(1974 Albums) Classical Albums

Can you see what Emerson, Lake & Palmer did to me?

Yes, courtesy of budget labels MFP (Music for Pleasure) and (I think it was) Hallmark, I stuck my proverbial toe in the murky waters of classical music, snapping up Mussorgsky’s “Pictures at an Exhibition“, Dvorak’s “New World Symphony” and Tchaikovsky’s magnificent “1812 Overture

It would be years later before I expanded my ‘classical tastes’ further – courtesy of, strangely, my accountant who listened to no other genre – but for a 16-year-old with a musical sense for ‘all things” I don’t think I did too badly for starters did I?

The Mussorgsky purchase was most certainly based on my love for ELP and their interpretation of “Pictures…”. I guess I needed to hear the source of Mr Emerson’s inspiration?

I think the New World Symphony came about because it was featured in “Soylent Green“, a film I had seen the previous summer.

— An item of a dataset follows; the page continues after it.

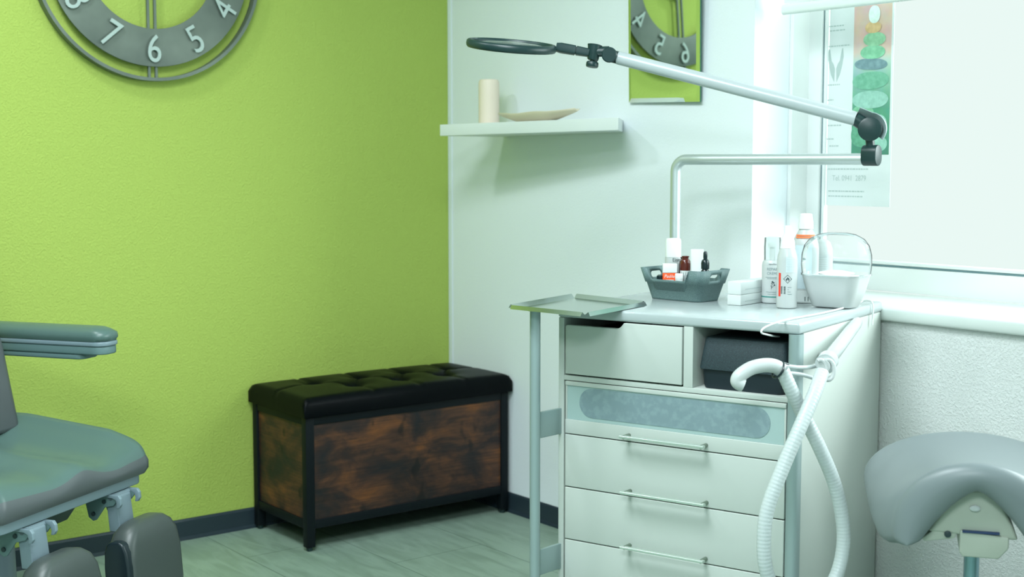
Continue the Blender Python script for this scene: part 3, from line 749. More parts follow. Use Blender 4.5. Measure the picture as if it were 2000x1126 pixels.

Specifically the scene where old-timer Sol (a stupendous acting performance by Edward G Robinson) – in what has otherwise become a desolate world – offers himself up for euthanasia and before ‘departing’ is treated to great food, pretty visuals and a soundtrack of his choosing.

As for the 1812, I have no idea why it may have fallen across my radar in 1974. Maybe it was played at a TIBS meeting? Whatever the reason it remains a stunningly broody piece of music, culminating as it does with those booming canons.